» PROMPT
Give all the lines below again, exactly, with no pictures.

* begin GIVEN INFORMATION *

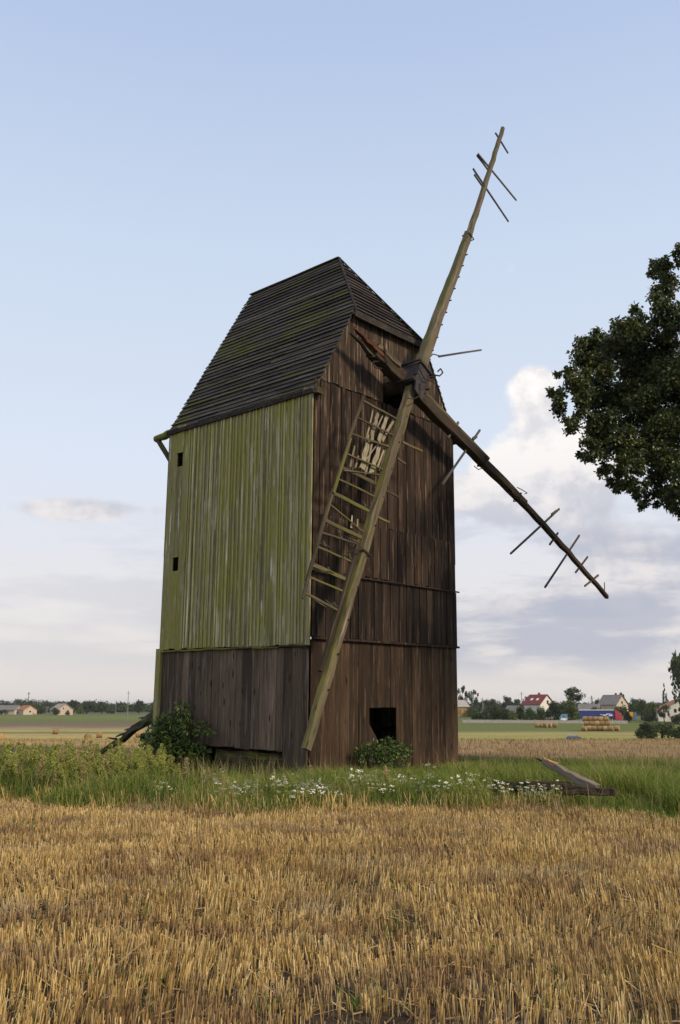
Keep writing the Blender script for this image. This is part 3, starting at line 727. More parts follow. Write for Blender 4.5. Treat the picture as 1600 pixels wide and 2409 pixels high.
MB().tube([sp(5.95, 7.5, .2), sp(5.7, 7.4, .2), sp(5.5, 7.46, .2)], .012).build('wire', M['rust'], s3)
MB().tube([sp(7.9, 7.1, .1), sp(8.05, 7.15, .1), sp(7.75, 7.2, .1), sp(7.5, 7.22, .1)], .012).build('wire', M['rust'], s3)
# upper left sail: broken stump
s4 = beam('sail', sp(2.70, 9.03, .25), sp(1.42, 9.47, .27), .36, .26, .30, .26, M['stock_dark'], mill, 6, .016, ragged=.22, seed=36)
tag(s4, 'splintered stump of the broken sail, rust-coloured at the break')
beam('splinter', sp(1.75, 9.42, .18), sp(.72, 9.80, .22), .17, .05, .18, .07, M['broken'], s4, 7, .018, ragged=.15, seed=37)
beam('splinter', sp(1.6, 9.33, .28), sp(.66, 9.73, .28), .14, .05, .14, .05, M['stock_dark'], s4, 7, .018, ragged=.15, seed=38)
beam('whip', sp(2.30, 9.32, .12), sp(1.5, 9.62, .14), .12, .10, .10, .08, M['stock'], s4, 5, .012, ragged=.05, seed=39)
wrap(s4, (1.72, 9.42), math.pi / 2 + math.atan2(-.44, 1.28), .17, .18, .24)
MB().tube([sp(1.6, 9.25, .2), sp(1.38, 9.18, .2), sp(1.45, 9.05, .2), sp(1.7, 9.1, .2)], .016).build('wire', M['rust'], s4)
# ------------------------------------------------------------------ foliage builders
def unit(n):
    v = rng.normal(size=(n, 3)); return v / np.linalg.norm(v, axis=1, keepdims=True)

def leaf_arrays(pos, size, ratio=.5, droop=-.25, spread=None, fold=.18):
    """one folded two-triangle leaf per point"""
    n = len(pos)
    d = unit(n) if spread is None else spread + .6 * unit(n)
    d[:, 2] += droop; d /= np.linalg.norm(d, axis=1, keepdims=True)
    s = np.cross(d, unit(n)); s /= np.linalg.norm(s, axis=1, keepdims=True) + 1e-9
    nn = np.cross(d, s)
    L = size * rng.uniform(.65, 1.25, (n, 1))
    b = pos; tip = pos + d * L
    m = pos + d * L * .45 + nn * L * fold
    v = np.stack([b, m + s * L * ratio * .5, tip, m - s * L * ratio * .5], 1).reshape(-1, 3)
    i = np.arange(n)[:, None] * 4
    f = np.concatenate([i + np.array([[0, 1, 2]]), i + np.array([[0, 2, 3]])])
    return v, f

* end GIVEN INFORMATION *

» WORKED ANSWER
Keep writing the Blender script for this image. This is part 3, starting at line 727. More parts follow. Write for Blender 4.5. Treat the picture as 1600 pixels wide and 2409 pixels high.
MB().tube([sp(5.95, 7.5, .2), sp(5.7, 7.4, .2), sp(5.5, 7.46, .2)], .012).build('wire', M['rust'], s3)
MB().tube([sp(7.9, 7.1, .1), sp(8.05, 7.15, .1), sp(7.75, 7.2, .1), sp(7.5, 7.22, .1)], .012).build('wire', M['rust'], s3)
# upper left sail: broken stump
s4 = beam('sail', sp(2.70, 9.03, .25), sp(1.42, 9.47, .27), .36, .26, .30, .26, M['stock_dark'], mill, 6, .016, ragged=.22, seed=36)
tag(s4, 'splintered stump of the broken sail, rust-coloured at the break')
beam('splinter', sp(1.75, 9.42, .18), sp(.72, 9.80, .22), .17, .05, .18, .07, M['broken'], s4, 7, .018, ragged=.15, seed=37)
beam('splinter', sp(1.6, 9.33, .28), sp(.66, 9.73, .28), .14, .05, .14, .05, M['stock_dark'], s4, 7, .018, ragged=.15, seed=38)
beam('whip', sp(2.30, 9.32, .12), sp(1.5, 9.62, .14), .12, .10, .10, .08, M['stock'], s4, 5, .012, ragged=.05, seed=39)
wrap(s4, (1.72, 9.42), math.pi / 2 + math.atan2(-.44, 1.28), .17, .18, .24)
MB().tube([sp(1.6, 9.25, .2), sp(1.38, 9.18, .2), sp(1.45, 9.05, .2), sp(1.7, 9.1, .2)], .016).build('wire', M['rust'], s4)
# ------------------------------------------------------------------ foliage builders
def unit(n):
    v = rng.normal(size=(n, 3)); return v / np.linalg.norm(v, axis=1, keepdims=True)

def leaf_arrays(pos, size, ratio=.5, droop=-.25, spread=None, fold=.18):
    """one folded two-triangle leaf per point"""
    n = len(pos)
    d = unit(n) if spread is None else spread + .6 * unit(n)
    d[:, 2] += droop; d /= np.linalg.norm(d, axis=1, keepdims=True)
    s = np.cross(d, unit(n)); s /= np.linalg.norm(s, axis=1, keepdims=True) + 1e-9
    nn = np.cross(d, s)
    L = size * rng.uniform(.65, 1.25, (n, 1))
    b = pos; tip = pos + d * L
    m = pos + d * L * .45 + nn * L * fold
    v = np.stack([b, m + s * L * ratio * .5, tip, m - s * L * ratio * .5], 1).reshape(-1, 3)
    i = np.arange(n)[:, None] * 4
    f = np.concatenate([i + np.array([[0, 1, 2]]), i + np.array([[0, 2, 3]])])
    return v, f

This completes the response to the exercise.